• **Task directions**:
Collect each line holding the string "from".

• **Source data**:
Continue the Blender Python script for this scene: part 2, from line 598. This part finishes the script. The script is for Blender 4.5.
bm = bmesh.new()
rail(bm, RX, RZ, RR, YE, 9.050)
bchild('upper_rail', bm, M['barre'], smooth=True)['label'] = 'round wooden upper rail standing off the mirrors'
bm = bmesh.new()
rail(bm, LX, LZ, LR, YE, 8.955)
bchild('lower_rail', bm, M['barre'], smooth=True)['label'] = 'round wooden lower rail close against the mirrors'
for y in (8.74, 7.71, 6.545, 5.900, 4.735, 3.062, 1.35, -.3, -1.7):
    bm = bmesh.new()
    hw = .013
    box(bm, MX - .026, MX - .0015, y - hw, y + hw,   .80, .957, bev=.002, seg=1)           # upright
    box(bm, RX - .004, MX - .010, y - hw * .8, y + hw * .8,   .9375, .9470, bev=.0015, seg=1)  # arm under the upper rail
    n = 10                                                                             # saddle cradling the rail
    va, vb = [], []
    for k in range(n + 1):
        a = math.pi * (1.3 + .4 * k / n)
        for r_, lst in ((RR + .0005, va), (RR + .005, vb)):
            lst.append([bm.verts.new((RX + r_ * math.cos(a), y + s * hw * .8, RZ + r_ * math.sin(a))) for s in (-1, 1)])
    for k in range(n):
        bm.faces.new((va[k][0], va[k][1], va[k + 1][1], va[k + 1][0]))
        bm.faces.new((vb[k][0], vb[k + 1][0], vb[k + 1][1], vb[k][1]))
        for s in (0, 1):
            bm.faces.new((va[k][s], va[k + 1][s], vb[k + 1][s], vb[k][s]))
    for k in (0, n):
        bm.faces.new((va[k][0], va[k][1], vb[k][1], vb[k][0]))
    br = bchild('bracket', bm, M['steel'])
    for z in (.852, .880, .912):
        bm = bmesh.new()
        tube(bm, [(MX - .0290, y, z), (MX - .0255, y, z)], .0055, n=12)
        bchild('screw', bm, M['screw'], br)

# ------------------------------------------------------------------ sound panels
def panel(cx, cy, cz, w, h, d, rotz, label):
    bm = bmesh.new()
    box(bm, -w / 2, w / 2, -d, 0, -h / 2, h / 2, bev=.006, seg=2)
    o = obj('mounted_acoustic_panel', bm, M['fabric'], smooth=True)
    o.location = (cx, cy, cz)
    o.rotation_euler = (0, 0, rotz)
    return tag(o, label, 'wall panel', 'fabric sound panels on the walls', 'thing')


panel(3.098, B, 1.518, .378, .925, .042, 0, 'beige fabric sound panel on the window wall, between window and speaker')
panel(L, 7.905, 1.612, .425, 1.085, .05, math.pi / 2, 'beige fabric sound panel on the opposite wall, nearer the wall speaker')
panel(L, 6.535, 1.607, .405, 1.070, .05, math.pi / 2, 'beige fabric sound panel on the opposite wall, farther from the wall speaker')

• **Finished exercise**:
Continue the Blender Python script for this scene: part 2, from line 598. This part finishes the script. The script is for Blender 4.5.
panel(L, 6.535, 1.607, .405, 1.070, .05, math.pi / 2, 'beige fabric sound panel on the opposite wall, farther from the wall speaker')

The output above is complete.